■ **GIVEN EXERCISE**: Quote the listing below word for word, stopping after the line that contains "k = K[j]; return".

[START MATERIAL]

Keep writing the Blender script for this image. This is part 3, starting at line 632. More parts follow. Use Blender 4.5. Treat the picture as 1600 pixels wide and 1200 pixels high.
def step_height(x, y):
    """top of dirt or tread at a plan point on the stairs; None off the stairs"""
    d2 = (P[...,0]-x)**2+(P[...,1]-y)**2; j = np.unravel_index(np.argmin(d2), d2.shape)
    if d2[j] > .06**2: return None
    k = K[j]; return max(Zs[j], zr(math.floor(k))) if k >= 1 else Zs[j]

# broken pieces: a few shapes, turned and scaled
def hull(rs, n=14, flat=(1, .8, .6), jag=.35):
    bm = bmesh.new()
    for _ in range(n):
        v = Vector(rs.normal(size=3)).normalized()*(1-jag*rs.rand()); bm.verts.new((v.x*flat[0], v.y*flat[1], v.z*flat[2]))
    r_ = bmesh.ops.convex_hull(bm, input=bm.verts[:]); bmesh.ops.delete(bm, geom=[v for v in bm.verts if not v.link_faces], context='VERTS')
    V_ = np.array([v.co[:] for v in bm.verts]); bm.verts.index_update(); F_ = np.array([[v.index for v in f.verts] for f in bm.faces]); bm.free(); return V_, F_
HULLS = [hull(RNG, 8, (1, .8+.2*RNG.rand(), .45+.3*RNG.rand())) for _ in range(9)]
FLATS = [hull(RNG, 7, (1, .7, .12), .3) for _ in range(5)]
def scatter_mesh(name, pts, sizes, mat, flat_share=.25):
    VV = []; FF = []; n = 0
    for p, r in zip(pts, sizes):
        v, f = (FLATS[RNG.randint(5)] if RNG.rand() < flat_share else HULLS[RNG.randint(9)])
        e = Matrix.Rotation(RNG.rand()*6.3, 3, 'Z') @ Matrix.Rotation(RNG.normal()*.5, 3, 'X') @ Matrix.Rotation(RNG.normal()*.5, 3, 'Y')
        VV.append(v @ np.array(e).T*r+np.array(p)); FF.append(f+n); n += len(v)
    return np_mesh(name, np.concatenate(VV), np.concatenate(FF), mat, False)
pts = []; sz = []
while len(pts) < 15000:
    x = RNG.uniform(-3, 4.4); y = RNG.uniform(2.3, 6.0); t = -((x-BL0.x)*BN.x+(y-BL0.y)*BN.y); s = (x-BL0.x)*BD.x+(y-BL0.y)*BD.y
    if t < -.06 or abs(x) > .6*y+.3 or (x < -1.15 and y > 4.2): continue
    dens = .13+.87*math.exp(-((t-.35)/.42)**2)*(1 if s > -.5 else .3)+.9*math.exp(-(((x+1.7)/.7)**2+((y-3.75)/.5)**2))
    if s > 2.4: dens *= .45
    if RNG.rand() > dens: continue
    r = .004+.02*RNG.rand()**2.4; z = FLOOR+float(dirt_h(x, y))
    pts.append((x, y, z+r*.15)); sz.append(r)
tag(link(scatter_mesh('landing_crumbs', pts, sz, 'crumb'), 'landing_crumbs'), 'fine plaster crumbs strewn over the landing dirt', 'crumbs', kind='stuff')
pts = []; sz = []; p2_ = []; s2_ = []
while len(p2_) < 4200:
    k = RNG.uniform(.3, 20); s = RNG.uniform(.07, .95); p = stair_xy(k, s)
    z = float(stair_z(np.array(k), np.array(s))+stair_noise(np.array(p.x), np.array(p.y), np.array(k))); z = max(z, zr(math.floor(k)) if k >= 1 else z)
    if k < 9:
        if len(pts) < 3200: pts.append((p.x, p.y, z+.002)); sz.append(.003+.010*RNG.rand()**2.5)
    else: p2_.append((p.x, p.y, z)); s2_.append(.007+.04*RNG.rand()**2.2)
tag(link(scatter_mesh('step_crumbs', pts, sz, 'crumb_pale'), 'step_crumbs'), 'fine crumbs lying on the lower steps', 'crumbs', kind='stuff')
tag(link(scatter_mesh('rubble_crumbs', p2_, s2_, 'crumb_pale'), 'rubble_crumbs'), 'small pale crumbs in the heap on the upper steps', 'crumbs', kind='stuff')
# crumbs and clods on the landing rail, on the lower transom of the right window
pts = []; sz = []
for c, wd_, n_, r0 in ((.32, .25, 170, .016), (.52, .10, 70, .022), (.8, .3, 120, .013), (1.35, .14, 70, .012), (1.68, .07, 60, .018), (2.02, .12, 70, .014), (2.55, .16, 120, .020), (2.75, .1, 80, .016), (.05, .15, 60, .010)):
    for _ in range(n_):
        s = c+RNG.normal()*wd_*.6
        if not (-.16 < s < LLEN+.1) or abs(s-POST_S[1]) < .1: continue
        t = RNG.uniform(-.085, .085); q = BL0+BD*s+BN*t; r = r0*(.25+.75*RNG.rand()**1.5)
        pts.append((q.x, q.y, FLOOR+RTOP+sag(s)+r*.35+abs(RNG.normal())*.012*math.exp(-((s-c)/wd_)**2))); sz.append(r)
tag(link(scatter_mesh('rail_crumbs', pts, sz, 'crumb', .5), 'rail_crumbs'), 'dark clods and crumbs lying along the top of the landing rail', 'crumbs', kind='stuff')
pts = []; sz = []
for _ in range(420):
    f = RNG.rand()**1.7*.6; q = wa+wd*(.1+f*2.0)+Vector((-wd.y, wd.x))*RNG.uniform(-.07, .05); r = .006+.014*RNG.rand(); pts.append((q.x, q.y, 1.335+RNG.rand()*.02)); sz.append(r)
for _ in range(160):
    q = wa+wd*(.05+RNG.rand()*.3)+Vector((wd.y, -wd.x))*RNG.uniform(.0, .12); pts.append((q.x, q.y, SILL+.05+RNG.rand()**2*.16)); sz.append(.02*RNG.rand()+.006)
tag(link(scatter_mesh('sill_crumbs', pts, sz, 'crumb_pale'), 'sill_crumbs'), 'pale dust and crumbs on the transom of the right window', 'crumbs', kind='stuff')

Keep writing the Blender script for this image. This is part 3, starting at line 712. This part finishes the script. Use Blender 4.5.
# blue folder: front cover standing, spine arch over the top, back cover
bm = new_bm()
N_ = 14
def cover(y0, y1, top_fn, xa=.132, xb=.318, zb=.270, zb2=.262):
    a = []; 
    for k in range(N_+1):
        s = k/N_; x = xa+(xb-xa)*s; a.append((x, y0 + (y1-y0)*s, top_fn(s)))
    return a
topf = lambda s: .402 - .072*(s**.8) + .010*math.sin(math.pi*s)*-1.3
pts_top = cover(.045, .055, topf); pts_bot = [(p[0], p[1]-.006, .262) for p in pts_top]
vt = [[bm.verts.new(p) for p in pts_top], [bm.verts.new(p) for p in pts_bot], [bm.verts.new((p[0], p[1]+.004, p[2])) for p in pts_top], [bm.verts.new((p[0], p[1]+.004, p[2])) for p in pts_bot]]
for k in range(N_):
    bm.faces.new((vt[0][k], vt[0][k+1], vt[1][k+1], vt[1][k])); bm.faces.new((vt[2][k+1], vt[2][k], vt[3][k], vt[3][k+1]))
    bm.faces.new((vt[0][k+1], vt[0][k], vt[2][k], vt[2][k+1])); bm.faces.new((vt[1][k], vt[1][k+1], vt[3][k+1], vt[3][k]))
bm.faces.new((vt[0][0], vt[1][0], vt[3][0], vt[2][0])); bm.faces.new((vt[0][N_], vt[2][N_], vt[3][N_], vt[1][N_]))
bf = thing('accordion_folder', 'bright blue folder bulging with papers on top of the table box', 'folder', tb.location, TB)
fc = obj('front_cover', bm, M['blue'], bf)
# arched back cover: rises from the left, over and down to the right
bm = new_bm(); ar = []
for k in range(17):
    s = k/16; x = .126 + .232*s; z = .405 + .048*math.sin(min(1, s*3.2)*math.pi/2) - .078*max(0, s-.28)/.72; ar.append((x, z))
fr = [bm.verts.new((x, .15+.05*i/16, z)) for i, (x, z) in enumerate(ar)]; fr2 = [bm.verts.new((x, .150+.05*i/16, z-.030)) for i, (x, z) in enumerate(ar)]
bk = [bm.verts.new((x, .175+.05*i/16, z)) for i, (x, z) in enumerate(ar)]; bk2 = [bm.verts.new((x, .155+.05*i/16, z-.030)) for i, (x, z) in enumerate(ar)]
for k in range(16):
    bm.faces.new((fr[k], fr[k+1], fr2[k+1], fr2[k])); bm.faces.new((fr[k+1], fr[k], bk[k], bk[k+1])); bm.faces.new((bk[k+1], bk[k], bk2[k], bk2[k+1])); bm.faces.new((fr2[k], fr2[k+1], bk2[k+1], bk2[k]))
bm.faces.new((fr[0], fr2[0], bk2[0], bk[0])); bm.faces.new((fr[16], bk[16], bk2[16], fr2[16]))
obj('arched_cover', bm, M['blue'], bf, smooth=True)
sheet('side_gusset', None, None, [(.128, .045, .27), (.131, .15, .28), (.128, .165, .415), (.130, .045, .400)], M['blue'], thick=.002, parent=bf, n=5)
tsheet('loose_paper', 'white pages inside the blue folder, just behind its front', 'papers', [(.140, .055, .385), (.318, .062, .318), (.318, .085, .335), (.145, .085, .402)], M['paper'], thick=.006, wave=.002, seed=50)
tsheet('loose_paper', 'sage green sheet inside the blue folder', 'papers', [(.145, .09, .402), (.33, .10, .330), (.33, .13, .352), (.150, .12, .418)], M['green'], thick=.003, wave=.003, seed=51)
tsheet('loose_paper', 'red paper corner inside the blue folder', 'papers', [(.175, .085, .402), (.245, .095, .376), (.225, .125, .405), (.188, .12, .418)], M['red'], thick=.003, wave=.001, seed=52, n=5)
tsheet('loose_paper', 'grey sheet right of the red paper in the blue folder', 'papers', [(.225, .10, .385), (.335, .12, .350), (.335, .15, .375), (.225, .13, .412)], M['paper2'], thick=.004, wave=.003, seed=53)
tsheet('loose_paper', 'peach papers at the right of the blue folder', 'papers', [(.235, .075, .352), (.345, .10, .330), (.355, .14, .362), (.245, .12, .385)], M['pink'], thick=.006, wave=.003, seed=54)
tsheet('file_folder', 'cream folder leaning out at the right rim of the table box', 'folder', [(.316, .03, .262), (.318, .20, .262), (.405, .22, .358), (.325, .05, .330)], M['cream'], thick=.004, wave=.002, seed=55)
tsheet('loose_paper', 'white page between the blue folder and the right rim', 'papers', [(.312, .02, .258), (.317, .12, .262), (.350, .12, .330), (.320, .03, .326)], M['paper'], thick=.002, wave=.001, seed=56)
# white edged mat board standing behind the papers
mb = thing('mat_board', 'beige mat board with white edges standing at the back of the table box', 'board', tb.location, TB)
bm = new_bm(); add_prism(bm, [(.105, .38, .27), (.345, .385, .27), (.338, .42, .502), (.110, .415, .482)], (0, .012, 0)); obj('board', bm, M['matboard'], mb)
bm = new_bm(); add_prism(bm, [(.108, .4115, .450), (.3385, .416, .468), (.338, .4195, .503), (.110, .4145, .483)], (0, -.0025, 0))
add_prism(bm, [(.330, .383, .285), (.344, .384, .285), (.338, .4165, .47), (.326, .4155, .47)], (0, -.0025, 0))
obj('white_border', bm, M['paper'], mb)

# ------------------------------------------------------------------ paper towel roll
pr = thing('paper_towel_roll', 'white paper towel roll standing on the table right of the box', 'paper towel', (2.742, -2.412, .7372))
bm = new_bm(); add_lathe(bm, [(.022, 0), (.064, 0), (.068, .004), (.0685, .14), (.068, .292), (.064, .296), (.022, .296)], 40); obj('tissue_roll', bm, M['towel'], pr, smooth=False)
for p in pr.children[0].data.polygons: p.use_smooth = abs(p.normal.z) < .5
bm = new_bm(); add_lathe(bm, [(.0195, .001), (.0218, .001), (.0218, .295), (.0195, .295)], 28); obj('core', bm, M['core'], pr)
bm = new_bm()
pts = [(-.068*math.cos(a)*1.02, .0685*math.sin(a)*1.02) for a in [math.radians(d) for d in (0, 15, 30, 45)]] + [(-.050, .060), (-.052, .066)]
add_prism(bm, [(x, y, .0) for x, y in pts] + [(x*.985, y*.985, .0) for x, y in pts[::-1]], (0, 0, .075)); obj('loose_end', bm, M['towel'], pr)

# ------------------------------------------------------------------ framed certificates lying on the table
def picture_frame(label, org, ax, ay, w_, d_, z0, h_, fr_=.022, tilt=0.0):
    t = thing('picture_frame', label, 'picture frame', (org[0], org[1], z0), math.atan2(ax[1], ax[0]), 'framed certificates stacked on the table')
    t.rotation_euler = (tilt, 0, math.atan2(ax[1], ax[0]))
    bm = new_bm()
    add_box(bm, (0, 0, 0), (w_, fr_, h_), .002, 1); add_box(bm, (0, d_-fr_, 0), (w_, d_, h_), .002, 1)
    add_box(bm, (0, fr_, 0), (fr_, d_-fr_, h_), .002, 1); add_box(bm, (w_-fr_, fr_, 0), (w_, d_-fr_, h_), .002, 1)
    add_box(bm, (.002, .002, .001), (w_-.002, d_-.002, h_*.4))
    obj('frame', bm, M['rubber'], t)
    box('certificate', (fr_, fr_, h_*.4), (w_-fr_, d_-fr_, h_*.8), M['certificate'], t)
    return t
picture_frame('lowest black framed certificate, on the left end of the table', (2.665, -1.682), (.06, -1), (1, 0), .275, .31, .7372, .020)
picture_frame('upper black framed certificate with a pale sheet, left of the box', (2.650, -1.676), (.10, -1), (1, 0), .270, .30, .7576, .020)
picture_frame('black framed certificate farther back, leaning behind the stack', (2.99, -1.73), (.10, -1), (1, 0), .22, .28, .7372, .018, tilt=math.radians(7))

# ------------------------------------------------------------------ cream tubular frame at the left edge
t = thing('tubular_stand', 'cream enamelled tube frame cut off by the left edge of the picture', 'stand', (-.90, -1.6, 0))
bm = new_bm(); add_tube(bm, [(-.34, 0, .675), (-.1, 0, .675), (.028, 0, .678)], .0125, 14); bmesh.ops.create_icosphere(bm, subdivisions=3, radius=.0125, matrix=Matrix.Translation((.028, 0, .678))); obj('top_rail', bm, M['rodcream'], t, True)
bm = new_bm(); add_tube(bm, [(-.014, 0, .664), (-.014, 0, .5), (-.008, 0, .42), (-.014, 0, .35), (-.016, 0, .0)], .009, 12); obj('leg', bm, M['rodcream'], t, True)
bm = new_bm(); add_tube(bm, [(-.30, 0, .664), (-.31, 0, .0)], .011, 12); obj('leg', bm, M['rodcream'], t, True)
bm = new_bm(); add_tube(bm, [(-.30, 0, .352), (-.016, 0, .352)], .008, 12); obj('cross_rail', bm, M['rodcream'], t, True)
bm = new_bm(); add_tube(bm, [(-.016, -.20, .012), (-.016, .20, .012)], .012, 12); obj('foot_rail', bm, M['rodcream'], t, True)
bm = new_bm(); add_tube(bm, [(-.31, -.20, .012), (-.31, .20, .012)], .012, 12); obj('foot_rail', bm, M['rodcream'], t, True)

[END MATERIAL]

■ **OUTPUT BELOW**:
Keep writing the Blender script for this image. This is part 3, starting at line 632. More parts follow. Use Blender 4.5. Treat the picture as 1600 pixels wide and 1200 pixels high.
def step_height(x, y):
    """top of dirt or tread at a plan point on the stairs; None off the stairs"""
    d2 = (P[...,0]-x)**2+(P[...,1]-y)**2; j = np.unravel_index(np.argmin(d2), d2.shape)
    if d2[j] > .06**2: return None
    k = K[j]; return max(Zs[j], zr(math.floor(k))) if k >= 1 else Zs[j]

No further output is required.